Earlier this year the NIH announced a new round of “Research Supplements to Promote Diversity in Health-Related Research.” Academic science labs could get additional federal money if they hire “diverse” researchers; no mention was made of relevant scientific qualifications. This latest grant solicitation expanded the agency’s social-justice agenda into novel territory.

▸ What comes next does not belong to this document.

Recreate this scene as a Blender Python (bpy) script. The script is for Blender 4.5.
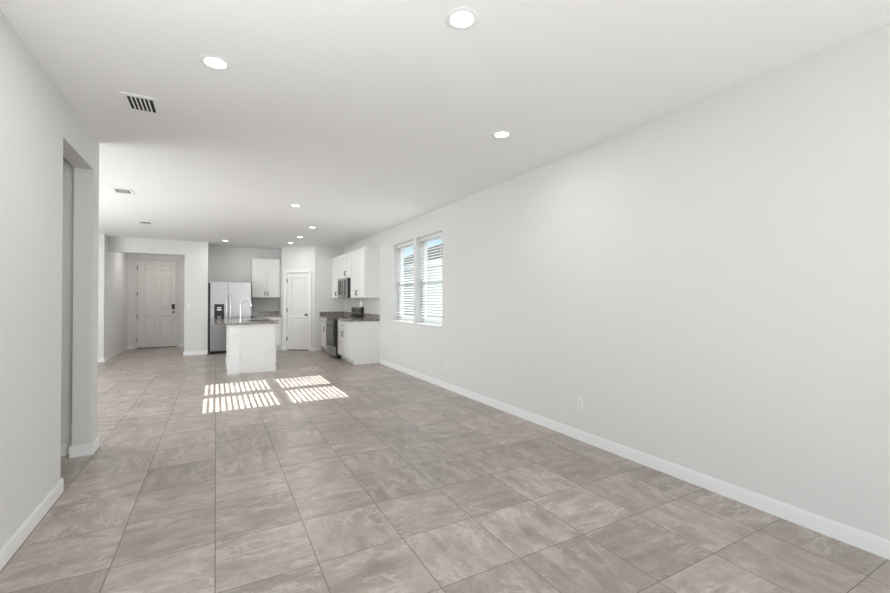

Besides the usual preferences for blacks, Hispanics and women, the NIH would fund student researchers who were or had been homeless, who were or had been in foster care, who had been eligible for free school lunches, or who had received WIC payments (a food program for low-income mothers) as a child or mother.
The federal science agencies have absorbed the vocabulary of academic victimology—from “intersectionality” to “heteronormativity” and “stereotype threat.” Intersectionality holds that people who can check off more than one victimhood box are particularly burdened by American bigotry. Science labs angling for the latest NIH diversity supplements will increase their chances of federal funding by hiring a woman who is also an underrepresented minority, disabled or from a “disadvantaged background.”
The National Science Foundation is currently doling out $29 million through its “Advance” program. Advance seeks to use “intersectional approaches in the design of systemic change strategies” to combat bias in the STEM fields. Successful applications will recognize that “gender, race and ethnicity do not exist in isolation from each other and from other categories of social identity.” The NSF funders are particularly concerned about policies that “do not mitigate implicit bias in hiring, tenure, and promotion” and that lead to “women and racial and ethnic minorities being evaluated less favorably.”